Under the Distribution Agreement, Raymond James may sell the Shares in sales deemed to be at-the-market equity offerings as defined in Rule 415 promulgated under the Securities Act, including sales made directly on or through the Nasdaq Global Market. If agreed to in a transaction notice, the Company may also sell common stock to Raymond James as principal, at a purchase price agreed upon by Raymond James and the Company. The offer and sale of the Shares pursuant to the Distribution Agreement will terminate upon the earlier of (a) the sale of all of the Shares subject to the Distribution Agreement or (b) the termination of the Distribution Agreement by Raymond James or the Company pursuant to the terms thereof.
The Company will pay Raymond James a commission of 3.0% of the aggregate gross proceeds from any Shares sold by Raymond James and the Company has agreed to provide Raymond James with customary indemnification and contribution rights, including for liabilities under the Securities Act. The Company also will reimburse Raymond James for certain specified expenses in connection with entering into the Distribution Agreement. The Distribution Agreement contains customary representations and warranties and conditions to the placements of the Shares pursuant thereto.
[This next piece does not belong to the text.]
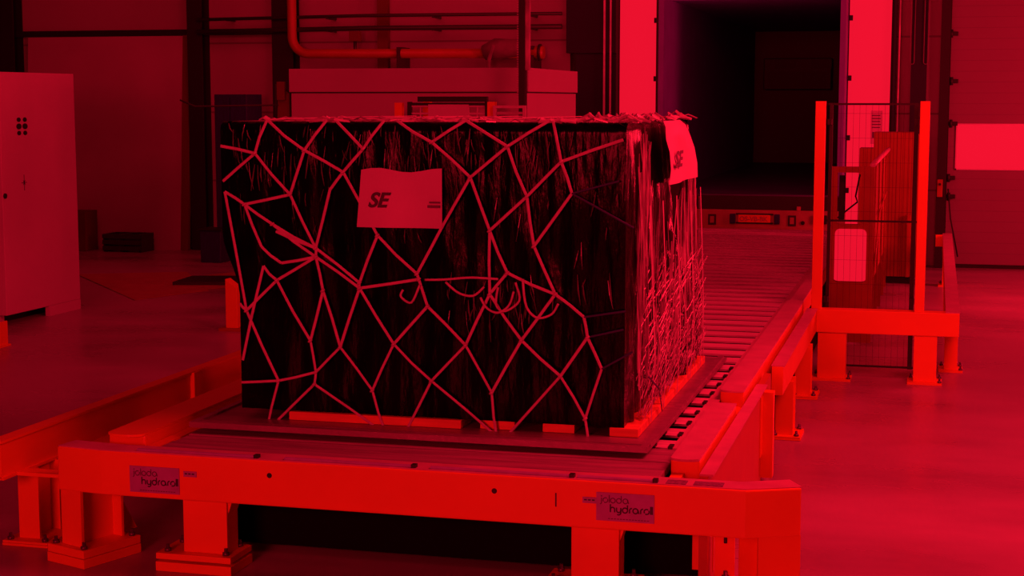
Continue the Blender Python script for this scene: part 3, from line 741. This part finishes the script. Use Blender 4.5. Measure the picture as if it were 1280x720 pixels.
# pale film strips shaped as the wrap's glints, right side and front; ragged top edge
fs = MB(); R_ = random.Random(3)
def yback(z): return 11.25 - .75*max(0, (z-CZ0)/(CZ1-CZ0)-.35)/.65
def strand(mb, y, z0, z1, w, lean=0, off=.045):
    n_ = 14; pts = []; ws = []
    ph = R_.uniform(0, 6); tw = R_.uniform(-.9, .5)
    for i in range(n_):
        t = i/(n_-1)
        y = min(y, yback(z1)-.03)
        pts.append((CX1+.02+off+.012*math.sin(3*t+ph), y+lean*t+.010*math.sin(4*t+ph*2), z0+(z1-z0)*t))
        ws.append(w*(.25+.75*math.sin(PI*min(1, .1+t*.85)))*R_.uniform(.75, 1.1))
    mb.ribbon(pts, ws, (1, tw, 0), .003)
for i in range(70):
    y = CY0+.04+abs(R_.gauss(0, .45)) if i < 40 else R_.uniform(9.9, 10.75)
    z1 = R_.uniform(2.0, 2.41) if y < 10.4 else R_.uniform(1.7, 2.15)
    if 8.95 < y < 10.3: z1 = R_.uniform(1.5, 2.05)
    strand(fs, y, max(.95, z1-R_.uniform(.4, 1.4)), z1, R_.uniform(.008, .036), R_.uniform(-.08, .08))
for i in range(34):
    y = R_.uniform(8.6, 10.9); strand(fs, y, R_.uniform(.74, 1.0), R_.uniform(1.3, 1.7), R_.uniform(.008, .022), R_.uniform(-.12, .12))
fs_o = fs.build('glint_strands', M['film'], cg); fs_o['kind'] = 'stuff'
fs = MB()
for i in range(520):
    z = .76+.72*R_.random()**1.3; y = R_.uniform(8.52, yback(z+.25)-.32)
    L_ = R_.uniform(.05, .24); a = R_.uniform(.35, .6)
    p0 = Vector((CX1+.04+R_.uniform(0, .04), y, z)); p1 = p0 + Vector((R_.uniform(-.01, .02), L_*math.cos(a)*1.6, L_*math.sin(a)))
    fs.ribbon([p0, p1], R_.uniform(.003, .010), (1, -.4, .2), .002)
fs_o = fs.build('glint_creases', M['glint_thin'], cg); fs_o['kind'] = 'stuff'
fs = MB()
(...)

The foregoing description of the Distribution Agreement does not purport to be complete and is qualified in its entirety by reference to the full text of the Distribution Agreement. A copy of the Distribution Agreement is filed with this Current Report on Form 8-K as Exhibit 1.1 and is incorporated herein by reference.
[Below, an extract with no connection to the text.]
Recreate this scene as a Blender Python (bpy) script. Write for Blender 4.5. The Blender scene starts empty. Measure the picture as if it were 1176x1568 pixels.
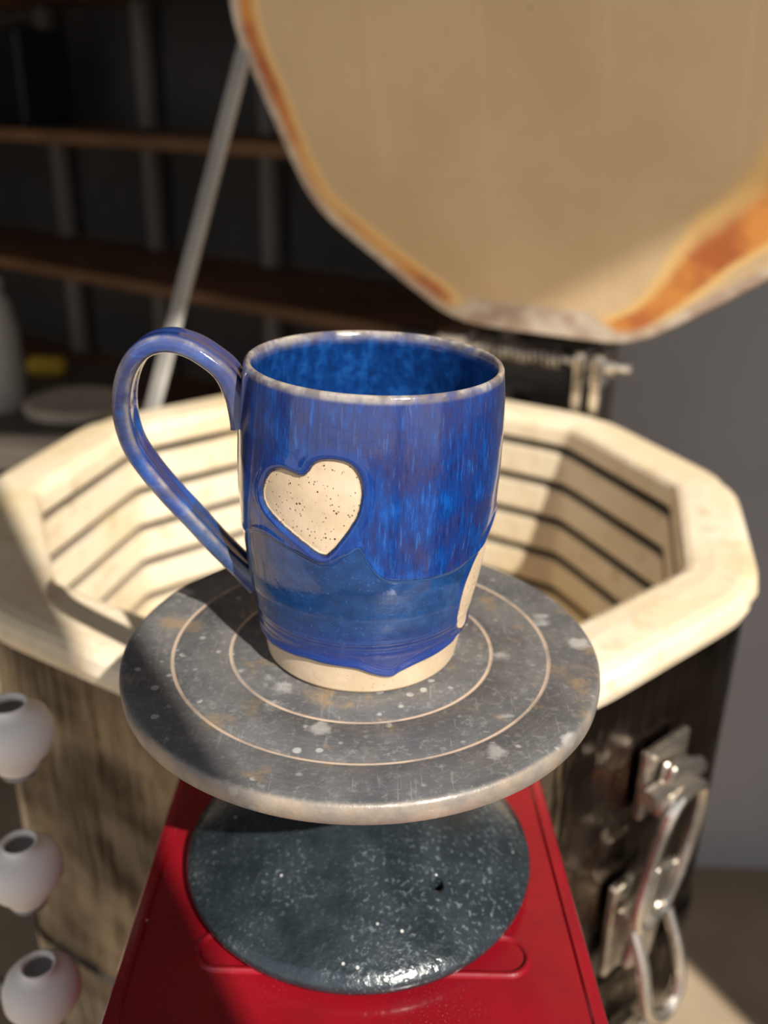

A copy of the opinion of Morgan, Lewis & Bockius LLP, relating to the validity of the Shares to be issued pursuant to the Distribution Agreement, is filed with this Current Report on Form 8-K report as Exhibit 5.1.
This Current Report on Form 8-K shall not constitute an offer to sell or the solicitation of an offer to buy the Shares, nor shall there be any offer, solicitation, or sale of the Companys Common Stock in any state in which such offer, solicitation or sale would be unlawful prior to registration or qualification under the securities laws of any such state.